Now take all of the people who made it to 90 days sober.  About 5% of THOSE people will make it to 2 years sober.

So there is sort of this drop off rate that slides, and it is a pretty scary slope.  Make it to 90 days and you are not out of the woods yet.  Make it to 2 years and you are STILL not out of the woods yet.
However, if you make it to 4 years sober, then your chances of achieving “permanent sobriety” jump significantly.  The statistics show at that point that if you make it to 4 years sober, you will probably stay sober forever.  Of course with addiction there are no certainties. - Spiritual River to Recovery

Statistics are very low. This is why I have to do what is necessary to stay sober and sobriety has to be my number one priority.

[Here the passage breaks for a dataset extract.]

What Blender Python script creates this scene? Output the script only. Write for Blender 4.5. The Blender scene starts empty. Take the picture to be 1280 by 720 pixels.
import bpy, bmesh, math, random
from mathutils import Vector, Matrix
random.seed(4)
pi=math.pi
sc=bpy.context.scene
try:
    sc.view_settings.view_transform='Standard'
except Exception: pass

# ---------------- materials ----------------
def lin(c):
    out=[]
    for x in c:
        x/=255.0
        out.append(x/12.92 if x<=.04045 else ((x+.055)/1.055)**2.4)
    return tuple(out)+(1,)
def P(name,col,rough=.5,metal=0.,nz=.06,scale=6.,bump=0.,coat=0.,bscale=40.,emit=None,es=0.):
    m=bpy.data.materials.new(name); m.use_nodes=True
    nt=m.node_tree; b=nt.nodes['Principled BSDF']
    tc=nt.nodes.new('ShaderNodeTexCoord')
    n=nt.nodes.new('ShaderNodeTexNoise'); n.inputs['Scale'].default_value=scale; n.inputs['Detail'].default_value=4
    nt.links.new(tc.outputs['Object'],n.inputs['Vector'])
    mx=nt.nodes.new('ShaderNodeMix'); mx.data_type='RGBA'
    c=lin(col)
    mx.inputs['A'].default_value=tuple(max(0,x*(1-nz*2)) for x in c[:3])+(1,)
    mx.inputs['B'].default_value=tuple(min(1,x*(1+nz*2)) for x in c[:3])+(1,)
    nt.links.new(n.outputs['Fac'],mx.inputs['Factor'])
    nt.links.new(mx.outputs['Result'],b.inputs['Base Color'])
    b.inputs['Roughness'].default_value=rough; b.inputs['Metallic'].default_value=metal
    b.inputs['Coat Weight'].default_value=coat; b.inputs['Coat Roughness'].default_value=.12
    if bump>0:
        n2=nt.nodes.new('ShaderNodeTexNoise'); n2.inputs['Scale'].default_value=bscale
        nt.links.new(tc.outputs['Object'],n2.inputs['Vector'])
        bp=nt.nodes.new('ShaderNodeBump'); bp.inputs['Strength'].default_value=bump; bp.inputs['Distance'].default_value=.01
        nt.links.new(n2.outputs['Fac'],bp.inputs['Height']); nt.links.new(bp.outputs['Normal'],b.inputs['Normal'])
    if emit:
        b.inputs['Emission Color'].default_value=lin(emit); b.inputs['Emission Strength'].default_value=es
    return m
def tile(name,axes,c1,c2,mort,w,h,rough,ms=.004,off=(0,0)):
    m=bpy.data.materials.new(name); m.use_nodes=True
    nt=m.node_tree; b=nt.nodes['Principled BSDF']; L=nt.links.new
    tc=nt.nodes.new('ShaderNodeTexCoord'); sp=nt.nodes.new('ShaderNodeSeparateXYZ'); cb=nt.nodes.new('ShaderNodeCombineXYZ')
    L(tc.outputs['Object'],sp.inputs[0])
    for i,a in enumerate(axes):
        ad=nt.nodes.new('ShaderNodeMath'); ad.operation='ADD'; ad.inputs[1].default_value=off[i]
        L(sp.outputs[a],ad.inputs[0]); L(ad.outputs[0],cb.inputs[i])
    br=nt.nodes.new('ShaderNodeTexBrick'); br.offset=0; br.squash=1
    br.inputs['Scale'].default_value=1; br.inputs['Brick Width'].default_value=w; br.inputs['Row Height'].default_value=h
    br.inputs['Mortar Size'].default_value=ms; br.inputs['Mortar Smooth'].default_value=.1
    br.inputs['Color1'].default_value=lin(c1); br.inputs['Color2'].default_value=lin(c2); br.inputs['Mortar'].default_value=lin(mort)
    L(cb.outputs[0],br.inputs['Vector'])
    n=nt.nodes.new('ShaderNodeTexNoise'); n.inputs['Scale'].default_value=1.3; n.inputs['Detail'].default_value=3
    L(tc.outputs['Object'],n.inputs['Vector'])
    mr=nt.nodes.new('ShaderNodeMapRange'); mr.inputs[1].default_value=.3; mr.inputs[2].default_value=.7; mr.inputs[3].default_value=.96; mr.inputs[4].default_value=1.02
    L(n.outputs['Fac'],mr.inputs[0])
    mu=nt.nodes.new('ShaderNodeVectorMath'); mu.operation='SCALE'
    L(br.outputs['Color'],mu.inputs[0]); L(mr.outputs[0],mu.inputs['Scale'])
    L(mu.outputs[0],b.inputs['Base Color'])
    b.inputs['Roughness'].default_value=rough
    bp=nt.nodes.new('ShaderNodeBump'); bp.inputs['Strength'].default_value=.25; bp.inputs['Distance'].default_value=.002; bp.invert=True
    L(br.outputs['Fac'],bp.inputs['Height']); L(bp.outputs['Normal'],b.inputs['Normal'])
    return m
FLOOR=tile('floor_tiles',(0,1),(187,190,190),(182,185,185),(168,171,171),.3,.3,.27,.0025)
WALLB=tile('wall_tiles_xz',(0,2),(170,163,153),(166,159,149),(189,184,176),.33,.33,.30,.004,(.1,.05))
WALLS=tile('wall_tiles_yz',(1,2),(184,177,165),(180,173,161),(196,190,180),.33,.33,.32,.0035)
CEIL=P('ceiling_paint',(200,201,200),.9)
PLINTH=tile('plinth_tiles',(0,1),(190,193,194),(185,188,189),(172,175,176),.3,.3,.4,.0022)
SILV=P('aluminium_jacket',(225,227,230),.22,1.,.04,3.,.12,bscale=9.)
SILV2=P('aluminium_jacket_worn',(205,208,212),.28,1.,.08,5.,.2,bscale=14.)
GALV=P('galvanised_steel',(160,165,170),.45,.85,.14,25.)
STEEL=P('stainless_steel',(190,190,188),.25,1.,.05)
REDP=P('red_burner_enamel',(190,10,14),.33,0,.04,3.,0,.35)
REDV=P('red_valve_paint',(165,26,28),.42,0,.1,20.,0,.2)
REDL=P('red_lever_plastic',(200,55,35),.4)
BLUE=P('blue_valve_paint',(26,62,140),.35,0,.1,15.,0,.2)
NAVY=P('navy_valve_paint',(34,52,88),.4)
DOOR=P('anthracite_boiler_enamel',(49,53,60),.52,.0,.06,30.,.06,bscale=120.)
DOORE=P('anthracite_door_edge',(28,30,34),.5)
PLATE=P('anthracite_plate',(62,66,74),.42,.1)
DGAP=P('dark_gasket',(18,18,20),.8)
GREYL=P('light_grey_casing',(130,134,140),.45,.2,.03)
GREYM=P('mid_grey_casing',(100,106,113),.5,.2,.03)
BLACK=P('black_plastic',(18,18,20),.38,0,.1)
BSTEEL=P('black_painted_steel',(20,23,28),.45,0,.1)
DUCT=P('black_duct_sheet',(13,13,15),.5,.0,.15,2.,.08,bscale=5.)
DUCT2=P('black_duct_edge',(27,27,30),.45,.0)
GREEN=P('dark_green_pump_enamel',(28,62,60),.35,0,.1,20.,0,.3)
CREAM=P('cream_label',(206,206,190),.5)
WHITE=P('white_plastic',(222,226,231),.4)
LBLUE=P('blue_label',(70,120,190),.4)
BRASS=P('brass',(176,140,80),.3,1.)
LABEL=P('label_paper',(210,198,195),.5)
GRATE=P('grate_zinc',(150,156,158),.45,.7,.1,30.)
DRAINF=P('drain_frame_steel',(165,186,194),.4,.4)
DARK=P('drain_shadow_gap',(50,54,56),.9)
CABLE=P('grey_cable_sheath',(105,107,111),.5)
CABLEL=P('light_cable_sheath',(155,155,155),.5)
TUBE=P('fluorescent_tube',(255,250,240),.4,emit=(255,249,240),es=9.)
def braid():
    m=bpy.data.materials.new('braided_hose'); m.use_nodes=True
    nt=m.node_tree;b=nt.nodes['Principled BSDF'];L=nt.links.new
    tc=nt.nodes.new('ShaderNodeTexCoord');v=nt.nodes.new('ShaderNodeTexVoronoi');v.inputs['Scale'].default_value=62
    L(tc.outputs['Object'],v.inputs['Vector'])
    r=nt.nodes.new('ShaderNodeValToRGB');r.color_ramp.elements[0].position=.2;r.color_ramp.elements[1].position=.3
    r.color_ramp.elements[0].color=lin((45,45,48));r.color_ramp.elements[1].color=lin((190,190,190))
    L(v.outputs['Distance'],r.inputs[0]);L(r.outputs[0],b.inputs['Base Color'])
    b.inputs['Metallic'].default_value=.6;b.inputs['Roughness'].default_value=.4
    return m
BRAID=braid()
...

That means staying close to AA, my sponsor, the fellowship and my Higher Power.

One Day At a Time!

January 3, 2013

The Fuck-Its

I had a bad day yesterday, I swear nothing went right; ran late in the morning, got into it with daughter, forgot the baby bottles for daycare, got a speeding ticket, did crappy on my certification exam (well I passed, so that's ok), got stuck on the metro train and then Hubby was in a crappy mood cause his boss was on a rampage. So I got really down. My thoughts ran wild like the old days: I suck, everything sucks, life sucks, and I hate it all! Why do I even bother trying to be a descent person and live a good life? It seems so pointless!

So today I was trying to pick myself up. But I still felt blah. Sometimes I am just tired of life! I want to check out and I feel like I have no way to do it. Or I just don't know how. But I don't  want to feel or think or do anything!

So I was looking through FB and saw a pic of my friends and it made me smile, then I read few posts and checked out my gratitude group and I felt a little better. Then I called my sponsor, which I definitely don't do enough off. And I felt even better.

It's so easy to slip into old behavior and get the fuck its. But it is also easy to use the tools of the program and pick yourself up!

Just passing on, cause I am so grateful that I am sober today.